## Required task
Reproduce exactly the lines from the top of the records below through the line holding "def U_(a, b): return a + (b - a) * R()".

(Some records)
+ + +

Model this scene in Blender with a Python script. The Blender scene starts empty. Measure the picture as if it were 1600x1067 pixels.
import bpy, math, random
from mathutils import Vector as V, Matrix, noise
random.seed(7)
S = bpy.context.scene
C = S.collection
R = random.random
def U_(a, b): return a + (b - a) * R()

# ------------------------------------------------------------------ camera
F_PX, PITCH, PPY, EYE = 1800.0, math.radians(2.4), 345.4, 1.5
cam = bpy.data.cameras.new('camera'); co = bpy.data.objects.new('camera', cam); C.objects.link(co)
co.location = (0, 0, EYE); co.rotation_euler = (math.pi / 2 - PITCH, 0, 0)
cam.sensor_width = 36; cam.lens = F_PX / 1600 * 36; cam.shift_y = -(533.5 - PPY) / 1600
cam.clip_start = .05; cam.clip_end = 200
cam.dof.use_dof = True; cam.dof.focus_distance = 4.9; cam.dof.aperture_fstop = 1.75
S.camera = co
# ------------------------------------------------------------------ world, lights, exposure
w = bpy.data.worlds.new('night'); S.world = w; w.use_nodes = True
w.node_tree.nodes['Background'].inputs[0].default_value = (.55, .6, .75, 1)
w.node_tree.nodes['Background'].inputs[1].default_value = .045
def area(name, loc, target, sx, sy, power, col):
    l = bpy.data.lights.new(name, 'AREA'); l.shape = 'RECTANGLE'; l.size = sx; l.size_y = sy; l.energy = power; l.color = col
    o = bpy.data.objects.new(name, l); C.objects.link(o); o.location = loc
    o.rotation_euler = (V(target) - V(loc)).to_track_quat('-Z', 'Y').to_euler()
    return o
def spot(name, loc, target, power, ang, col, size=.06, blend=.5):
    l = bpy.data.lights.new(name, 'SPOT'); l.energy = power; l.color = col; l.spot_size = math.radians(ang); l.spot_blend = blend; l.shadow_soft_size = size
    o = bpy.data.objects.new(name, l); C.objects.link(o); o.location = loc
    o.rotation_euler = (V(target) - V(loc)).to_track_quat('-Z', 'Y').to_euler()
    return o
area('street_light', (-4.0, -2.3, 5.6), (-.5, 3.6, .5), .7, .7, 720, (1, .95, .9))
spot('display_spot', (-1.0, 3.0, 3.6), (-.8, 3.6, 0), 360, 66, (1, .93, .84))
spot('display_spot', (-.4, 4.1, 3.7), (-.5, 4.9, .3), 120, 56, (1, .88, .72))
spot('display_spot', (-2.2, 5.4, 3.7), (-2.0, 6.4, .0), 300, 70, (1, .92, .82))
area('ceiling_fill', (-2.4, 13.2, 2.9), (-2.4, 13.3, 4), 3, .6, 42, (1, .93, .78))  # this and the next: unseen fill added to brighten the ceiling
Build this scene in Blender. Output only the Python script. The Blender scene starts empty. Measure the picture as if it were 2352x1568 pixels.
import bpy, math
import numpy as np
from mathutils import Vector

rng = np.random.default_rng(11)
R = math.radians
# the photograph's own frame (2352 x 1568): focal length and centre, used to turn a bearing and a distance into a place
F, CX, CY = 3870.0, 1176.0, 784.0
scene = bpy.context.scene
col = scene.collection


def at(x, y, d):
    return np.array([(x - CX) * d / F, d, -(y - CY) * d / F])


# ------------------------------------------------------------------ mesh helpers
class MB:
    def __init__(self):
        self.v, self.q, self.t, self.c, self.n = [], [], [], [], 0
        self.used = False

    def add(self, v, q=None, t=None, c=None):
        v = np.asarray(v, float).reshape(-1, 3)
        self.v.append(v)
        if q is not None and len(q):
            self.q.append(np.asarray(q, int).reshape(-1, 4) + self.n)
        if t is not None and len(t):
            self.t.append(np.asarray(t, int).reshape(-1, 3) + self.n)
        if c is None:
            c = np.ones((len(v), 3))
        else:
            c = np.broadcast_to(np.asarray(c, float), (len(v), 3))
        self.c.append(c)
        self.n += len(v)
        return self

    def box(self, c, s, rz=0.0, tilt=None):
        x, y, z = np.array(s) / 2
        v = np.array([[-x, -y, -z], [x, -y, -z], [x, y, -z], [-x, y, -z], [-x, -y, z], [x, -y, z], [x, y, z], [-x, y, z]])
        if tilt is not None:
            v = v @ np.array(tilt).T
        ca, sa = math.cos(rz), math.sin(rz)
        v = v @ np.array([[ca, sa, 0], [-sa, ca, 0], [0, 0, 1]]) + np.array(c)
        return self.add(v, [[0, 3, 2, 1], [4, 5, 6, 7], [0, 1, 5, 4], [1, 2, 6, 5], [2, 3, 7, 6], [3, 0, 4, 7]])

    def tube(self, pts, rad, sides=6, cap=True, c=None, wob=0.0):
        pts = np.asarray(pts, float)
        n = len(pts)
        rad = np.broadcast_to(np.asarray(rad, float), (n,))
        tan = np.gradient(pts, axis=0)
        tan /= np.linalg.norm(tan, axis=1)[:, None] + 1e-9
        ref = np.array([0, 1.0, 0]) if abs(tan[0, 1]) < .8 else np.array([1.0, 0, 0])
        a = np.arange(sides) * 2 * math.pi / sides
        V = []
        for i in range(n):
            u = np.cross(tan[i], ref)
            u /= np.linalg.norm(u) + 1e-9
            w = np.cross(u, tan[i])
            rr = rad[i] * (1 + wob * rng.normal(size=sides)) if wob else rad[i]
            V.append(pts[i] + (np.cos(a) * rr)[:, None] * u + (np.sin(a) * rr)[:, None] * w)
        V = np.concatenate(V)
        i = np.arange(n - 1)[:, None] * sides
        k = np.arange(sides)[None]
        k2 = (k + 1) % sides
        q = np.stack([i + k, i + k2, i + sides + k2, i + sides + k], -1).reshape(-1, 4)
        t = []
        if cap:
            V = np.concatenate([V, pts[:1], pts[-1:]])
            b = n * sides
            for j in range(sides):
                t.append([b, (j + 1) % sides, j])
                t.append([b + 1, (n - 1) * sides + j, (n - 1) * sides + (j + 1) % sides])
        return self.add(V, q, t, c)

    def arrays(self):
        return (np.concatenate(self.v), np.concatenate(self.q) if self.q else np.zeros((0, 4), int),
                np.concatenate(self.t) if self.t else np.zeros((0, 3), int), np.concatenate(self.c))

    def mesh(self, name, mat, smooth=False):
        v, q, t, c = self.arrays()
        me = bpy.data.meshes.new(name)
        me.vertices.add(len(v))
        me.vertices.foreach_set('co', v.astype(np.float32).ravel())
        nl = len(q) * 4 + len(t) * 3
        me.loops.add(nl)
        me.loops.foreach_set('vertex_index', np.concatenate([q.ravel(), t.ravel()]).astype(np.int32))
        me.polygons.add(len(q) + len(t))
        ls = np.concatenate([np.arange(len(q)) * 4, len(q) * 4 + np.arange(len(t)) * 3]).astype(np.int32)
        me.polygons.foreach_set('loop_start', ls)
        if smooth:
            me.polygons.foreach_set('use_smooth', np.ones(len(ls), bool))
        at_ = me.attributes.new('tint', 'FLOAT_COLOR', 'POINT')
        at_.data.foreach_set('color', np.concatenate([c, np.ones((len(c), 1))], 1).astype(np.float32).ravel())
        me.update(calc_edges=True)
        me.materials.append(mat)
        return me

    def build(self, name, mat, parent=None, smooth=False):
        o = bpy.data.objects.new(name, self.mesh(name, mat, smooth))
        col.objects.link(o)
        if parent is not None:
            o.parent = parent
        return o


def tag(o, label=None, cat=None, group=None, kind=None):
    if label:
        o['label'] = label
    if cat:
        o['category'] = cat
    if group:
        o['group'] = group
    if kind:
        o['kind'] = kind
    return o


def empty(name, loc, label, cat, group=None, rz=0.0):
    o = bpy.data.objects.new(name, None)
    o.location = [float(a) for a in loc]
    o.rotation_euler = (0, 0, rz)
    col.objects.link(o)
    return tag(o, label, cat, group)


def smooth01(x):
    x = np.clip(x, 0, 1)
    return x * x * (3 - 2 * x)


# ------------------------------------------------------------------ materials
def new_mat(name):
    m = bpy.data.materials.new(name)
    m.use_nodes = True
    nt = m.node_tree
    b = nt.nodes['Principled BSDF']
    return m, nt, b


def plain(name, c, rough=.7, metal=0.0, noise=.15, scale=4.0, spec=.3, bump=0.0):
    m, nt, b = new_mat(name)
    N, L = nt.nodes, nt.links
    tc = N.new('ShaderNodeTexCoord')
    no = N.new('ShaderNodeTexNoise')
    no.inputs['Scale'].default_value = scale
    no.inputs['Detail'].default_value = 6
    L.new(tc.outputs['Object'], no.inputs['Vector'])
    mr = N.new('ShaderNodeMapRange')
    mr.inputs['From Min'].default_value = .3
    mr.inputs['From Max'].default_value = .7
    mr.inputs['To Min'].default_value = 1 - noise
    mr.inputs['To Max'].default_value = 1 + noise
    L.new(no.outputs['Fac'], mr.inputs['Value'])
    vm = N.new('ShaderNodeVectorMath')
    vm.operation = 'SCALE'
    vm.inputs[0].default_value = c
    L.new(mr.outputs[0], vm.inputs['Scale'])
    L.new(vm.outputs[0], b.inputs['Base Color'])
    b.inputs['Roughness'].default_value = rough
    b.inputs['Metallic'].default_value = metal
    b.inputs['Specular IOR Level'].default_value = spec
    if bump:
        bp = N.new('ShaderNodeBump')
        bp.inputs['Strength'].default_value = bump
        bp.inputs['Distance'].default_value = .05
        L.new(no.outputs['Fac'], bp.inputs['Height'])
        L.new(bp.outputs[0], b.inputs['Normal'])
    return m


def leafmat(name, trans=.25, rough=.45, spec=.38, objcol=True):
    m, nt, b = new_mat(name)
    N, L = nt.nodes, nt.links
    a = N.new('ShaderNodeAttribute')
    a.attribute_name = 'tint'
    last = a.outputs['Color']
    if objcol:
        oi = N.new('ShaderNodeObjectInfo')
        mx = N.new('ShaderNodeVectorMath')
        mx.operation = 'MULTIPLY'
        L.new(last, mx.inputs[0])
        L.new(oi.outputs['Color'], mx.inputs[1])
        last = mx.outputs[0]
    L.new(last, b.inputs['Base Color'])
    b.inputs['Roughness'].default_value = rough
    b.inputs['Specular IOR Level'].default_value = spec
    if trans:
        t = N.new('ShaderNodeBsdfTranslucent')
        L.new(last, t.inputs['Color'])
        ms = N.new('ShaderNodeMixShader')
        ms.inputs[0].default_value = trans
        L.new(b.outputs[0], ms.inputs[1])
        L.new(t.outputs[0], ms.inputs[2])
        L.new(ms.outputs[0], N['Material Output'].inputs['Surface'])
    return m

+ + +

## Written response
Model this scene in Blender with a Python script. The Blender scene starts empty. Measure the picture as if it were 1600x1067 pixels.
import bpy, math, random
from mathutils import Vector as V, Matrix, noise
random.seed(7)
S = bpy.context.scene
C = S.collection
R = random.random
def U_(a, b): return a + (b - a) * R()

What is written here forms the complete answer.